Posted in ruby Quick git add, commit, push, and deploy

Matt Sears | Aug 11, 2008

Last week, I was preparing a presentation and found myself doing a lot of quick fixes and deployments to prepare a web application for a demonstration. I thought instead of running the following four commands each time:

    git add .
    git commit -a -m 'A description of the change'
    git push
    cap production deploy

It would be nice if I could do all of the above with just one command. So I created this shell script:


push() {

  # Defaults
  MINLEN=25
  DIRTY=false
  DEPLOY="production deploy"
  REMOTE_REPO = "origin master"

  # Check if we have any untracked files
  if git status | grep -q "modified:"
  then
     DIRTY=true
  fi

  # Make sure there is a message with the commit
  if [ -z "$1" ] && (test $DIRTY == true)
  then
    echo "You must specify a message with your commit"
    return
  elif [ ${#1} -lt $MINLEN ] && (test $DIRTY == true)
  then
    echo "Your message must have at least $MINLEN letters."
  return
  fi

  # Commit all the changes by default
  if (test $DIRTY == true)
  then
     echo "Adding new files to Git repository"
     git add .

     echo "Commiting to local Git repository"
     git commit -a -m "$1"

     # Push changes if a remote repository exists
     if git remote | grep -q "origin"
     then
        echo "Pushing changes to remote repository"
        git push $REMOTE_REPO
     fi
  fi

  # Deploy changes via Capistrano
  if ls | grep -q Capfile
  then
     cap $DEPLOY
  fi
}

The push function will first check to make sure you supplied a description if any recent changes were made. Second, it will commit all the code and push it to the remote repository (if one exists).
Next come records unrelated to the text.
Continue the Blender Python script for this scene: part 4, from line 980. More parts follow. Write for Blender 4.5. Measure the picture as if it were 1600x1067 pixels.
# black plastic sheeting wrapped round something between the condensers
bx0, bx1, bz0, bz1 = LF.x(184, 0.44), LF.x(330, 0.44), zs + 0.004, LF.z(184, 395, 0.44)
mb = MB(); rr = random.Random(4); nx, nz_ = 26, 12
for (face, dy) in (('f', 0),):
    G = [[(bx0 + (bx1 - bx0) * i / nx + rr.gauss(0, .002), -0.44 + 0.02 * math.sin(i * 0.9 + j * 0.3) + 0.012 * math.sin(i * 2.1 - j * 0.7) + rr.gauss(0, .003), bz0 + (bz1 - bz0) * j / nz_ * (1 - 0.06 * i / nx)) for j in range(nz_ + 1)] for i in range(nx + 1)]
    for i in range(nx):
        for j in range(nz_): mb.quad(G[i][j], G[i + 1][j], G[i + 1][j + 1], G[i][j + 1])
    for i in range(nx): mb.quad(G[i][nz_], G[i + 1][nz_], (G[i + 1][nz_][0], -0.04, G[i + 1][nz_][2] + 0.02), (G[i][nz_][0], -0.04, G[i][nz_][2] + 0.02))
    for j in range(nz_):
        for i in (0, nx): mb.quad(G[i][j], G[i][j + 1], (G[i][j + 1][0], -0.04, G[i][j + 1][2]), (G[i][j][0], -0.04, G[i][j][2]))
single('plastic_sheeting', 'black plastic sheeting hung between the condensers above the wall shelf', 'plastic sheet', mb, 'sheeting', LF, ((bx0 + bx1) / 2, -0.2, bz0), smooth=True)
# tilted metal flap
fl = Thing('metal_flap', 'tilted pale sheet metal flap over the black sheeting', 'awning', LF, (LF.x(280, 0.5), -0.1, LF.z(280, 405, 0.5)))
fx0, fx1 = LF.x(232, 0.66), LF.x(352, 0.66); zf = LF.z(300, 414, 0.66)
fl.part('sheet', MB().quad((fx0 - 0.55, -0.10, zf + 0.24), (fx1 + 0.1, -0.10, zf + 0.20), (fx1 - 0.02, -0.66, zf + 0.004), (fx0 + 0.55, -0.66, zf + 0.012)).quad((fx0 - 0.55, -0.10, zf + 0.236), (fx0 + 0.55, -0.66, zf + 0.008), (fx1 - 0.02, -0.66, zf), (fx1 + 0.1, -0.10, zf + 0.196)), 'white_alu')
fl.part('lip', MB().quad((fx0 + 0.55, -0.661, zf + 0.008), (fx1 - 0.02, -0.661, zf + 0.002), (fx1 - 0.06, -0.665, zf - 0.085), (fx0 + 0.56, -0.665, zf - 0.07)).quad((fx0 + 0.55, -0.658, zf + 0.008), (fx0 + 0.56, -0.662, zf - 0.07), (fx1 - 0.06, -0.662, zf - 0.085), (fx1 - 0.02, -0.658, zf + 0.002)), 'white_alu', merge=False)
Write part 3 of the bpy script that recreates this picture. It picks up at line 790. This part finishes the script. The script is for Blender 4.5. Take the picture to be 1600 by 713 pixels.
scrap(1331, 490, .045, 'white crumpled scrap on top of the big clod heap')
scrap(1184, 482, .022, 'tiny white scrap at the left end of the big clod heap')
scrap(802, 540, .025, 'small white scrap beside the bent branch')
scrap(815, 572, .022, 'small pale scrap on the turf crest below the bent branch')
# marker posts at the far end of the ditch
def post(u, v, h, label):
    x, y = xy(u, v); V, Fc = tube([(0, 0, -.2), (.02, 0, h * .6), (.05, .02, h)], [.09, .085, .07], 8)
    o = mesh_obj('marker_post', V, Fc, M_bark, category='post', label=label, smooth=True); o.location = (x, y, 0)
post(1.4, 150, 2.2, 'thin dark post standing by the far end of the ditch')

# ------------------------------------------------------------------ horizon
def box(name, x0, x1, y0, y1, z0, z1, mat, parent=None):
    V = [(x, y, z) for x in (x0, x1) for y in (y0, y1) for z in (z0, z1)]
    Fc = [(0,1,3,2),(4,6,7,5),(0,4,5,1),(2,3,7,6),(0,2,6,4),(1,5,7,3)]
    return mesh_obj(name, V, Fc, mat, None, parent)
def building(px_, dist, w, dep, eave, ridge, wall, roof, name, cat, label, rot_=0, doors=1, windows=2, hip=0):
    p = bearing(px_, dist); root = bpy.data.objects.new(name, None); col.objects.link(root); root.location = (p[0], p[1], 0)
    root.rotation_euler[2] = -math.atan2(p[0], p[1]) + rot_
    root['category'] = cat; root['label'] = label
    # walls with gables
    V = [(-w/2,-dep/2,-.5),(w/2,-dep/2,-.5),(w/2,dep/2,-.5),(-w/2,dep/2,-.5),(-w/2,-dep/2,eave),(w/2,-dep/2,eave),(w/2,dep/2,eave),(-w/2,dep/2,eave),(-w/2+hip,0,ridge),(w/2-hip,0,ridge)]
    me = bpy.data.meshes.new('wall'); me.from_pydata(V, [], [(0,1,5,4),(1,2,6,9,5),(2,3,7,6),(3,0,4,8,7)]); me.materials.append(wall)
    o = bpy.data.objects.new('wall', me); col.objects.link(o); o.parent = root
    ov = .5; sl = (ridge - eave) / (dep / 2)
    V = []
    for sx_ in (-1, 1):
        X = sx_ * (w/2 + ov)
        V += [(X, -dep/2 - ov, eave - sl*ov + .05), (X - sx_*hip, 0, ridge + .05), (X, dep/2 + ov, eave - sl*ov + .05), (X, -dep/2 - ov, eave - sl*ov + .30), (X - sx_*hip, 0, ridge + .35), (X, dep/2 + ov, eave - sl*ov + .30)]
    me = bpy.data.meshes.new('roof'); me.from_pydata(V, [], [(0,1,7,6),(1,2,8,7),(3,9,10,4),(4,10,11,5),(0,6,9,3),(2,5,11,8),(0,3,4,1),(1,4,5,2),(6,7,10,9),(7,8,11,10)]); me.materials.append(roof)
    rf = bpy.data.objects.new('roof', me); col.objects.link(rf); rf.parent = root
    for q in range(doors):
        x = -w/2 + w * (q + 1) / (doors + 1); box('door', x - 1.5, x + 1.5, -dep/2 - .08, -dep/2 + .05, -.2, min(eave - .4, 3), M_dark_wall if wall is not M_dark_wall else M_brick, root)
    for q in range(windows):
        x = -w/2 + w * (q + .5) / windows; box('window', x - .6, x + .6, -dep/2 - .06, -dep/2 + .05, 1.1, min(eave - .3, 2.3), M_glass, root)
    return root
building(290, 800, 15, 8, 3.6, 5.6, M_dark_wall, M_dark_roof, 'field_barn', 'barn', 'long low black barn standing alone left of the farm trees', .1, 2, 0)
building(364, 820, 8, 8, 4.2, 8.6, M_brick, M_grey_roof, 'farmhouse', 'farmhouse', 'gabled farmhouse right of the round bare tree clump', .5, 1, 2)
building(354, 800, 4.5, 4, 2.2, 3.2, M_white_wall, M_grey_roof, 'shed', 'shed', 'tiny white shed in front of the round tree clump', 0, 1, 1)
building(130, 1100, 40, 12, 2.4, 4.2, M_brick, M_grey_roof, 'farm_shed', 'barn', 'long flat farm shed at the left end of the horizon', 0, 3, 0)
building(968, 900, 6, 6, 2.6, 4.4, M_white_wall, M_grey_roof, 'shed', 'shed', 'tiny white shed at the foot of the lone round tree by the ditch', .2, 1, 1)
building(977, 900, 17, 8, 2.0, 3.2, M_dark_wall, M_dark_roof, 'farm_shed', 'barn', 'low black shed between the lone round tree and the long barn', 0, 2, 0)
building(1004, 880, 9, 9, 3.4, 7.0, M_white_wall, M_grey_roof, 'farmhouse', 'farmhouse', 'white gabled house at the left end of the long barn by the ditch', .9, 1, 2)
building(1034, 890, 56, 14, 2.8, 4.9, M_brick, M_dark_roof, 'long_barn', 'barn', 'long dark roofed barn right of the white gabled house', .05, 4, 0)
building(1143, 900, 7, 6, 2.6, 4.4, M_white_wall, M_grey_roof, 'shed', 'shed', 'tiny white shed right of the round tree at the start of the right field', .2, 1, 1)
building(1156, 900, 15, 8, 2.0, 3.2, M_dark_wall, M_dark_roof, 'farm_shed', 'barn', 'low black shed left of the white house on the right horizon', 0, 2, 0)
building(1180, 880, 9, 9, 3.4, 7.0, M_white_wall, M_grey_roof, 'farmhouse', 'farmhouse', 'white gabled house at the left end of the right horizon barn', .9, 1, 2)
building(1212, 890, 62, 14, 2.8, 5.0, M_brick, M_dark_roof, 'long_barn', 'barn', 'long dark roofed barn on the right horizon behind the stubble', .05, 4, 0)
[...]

If none of the code was modified or added, it will skip the Git commands and simply run the Capistrano deploy command and not require a description for the changes.

To use this script, copy and paste the above function to the end of your ~/.bash_profile file. To run it, simply run the ‘push’ command.

push "The description for the committed changes."

That’s it! All the code is added, commited, pushed, and deployed.